- TO BE DONE:
Please output the data below exactly as given, starting at its first line and stopping after the line that contains "top(link(name,me,M_grass),label,'grass',kind='stuff')".

- RECORDED INFORMATION:
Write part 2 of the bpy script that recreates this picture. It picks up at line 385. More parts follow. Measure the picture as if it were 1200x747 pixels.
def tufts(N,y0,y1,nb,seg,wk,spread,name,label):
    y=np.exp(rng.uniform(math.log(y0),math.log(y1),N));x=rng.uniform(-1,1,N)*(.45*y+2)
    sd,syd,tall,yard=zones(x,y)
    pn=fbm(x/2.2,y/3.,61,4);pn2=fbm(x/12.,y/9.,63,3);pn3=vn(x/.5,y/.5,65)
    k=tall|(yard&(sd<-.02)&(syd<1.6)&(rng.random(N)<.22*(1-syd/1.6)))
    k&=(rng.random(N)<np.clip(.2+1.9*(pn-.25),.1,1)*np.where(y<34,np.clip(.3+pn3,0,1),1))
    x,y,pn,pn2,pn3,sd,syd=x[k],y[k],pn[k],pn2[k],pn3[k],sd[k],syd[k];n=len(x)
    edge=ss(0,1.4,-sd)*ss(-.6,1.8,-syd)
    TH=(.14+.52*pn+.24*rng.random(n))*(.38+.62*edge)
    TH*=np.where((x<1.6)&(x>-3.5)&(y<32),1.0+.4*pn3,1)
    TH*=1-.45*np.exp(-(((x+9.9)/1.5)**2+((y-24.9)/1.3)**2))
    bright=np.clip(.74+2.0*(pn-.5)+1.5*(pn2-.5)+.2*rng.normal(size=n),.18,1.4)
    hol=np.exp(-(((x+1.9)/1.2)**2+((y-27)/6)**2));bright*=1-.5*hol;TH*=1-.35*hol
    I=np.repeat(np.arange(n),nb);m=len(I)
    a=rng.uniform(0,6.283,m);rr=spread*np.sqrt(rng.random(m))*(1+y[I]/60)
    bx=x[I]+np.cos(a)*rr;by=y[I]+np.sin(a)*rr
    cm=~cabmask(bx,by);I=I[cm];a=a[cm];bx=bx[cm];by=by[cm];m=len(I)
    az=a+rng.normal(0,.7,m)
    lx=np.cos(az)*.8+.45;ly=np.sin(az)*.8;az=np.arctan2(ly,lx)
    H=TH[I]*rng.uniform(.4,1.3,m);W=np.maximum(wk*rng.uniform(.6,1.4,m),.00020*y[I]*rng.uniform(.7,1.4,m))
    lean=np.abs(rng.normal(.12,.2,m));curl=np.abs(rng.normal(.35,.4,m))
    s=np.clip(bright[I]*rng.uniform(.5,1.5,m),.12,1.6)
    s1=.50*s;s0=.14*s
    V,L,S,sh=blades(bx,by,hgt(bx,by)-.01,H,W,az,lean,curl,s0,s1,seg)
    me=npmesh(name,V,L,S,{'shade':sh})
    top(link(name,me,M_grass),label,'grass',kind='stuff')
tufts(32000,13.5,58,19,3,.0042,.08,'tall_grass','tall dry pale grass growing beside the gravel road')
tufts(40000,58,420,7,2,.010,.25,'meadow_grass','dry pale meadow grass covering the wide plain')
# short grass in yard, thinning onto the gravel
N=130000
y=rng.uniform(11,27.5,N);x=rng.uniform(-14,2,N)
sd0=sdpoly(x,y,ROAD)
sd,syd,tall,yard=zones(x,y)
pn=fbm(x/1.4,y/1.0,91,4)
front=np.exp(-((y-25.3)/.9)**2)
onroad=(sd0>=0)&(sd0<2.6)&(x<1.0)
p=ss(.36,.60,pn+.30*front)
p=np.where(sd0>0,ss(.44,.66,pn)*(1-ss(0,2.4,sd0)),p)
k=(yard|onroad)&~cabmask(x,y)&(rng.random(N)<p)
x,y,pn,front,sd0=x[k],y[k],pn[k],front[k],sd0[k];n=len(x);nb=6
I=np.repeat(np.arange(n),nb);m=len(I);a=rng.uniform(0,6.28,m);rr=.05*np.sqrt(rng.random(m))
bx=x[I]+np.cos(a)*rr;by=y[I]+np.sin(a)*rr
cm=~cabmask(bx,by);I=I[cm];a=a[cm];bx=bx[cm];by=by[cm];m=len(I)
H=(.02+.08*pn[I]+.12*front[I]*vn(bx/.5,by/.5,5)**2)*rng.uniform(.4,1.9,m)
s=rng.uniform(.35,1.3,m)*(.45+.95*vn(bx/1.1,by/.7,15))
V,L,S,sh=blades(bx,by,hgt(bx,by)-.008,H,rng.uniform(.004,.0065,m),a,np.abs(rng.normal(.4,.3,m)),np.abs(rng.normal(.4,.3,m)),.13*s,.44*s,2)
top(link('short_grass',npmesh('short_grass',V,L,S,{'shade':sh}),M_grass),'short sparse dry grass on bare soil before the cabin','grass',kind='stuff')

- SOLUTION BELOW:
Write part 2 of the bpy script that recreates this picture. It picks up at line 385. More parts follow. Measure the picture as if it were 1200x747 pixels.
def tufts(N,y0,y1,nb,seg,wk,spread,name,label):
    y=np.exp(rng.uniform(math.log(y0),math.log(y1),N));x=rng.uniform(-1,1,N)*(.45*y+2)
    sd,syd,tall,yard=zones(x,y)
    pn=fbm(x/2.2,y/3.,61,4);pn2=fbm(x/12.,y/9.,63,3);pn3=vn(x/.5,y/.5,65)
    k=tall|(yard&(sd<-.02)&(syd<1.6)&(rng.random(N)<.22*(1-syd/1.6)))
    k&=(rng.random(N)<np.clip(.2+1.9*(pn-.25),.1,1)*np.where(y<34,np.clip(.3+pn3,0,1),1))
    x,y,pn,pn2,pn3,sd,syd=x[k],y[k],pn[k],pn2[k],pn3[k],sd[k],syd[k];n=len(x)
    edge=ss(0,1.4,-sd)*ss(-.6,1.8,-syd)
    TH=(.14+.52*pn+.24*rng.random(n))*(.38+.62*edge)
    TH*=np.where((x<1.6)&(x>-3.5)&(y<32),1.0+.4*pn3,1)
    TH*=1-.45*np.exp(-(((x+9.9)/1.5)**2+((y-24.9)/1.3)**2))
    bright=np.clip(.74+2.0*(pn-.5)+1.5*(pn2-.5)+.2*rng.normal(size=n),.18,1.4)
    hol=np.exp(-(((x+1.9)/1.2)**2+((y-27)/6)**2));bright*=1-.5*hol;TH*=1-.35*hol
    I=np.repeat(np.arange(n),nb);m=len(I)
    a=rng.uniform(0,6.283,m);rr=spread*np.sqrt(rng.random(m))*(1+y[I]/60)
    bx=x[I]+np.cos(a)*rr;by=y[I]+np.sin(a)*rr
    cm=~cabmask(bx,by);I=I[cm];a=a[cm];bx=bx[cm];by=by[cm];m=len(I)
    az=a+rng.normal(0,.7,m)
    lx=np.cos(az)*.8+.45;ly=np.sin(az)*.8;az=np.arctan2(ly,lx)
    H=TH[I]*rng.uniform(.4,1.3,m);W=np.maximum(wk*rng.uniform(.6,1.4,m),.00020*y[I]*rng.uniform(.7,1.4,m))
    lean=np.abs(rng.normal(.12,.2,m));curl=np.abs(rng.normal(.35,.4,m))
    s=np.clip(bright[I]*rng.uniform(.5,1.5,m),.12,1.6)
    s1=.50*s;s0=.14*s
    V,L,S,sh=blades(bx,by,hgt(bx,by)-.01,H,W,az,lean,curl,s0,s1,seg)
    me=npmesh(name,V,L,S,{'shade':sh})
    top(link(name,me,M_grass),label,'grass',kind='stuff')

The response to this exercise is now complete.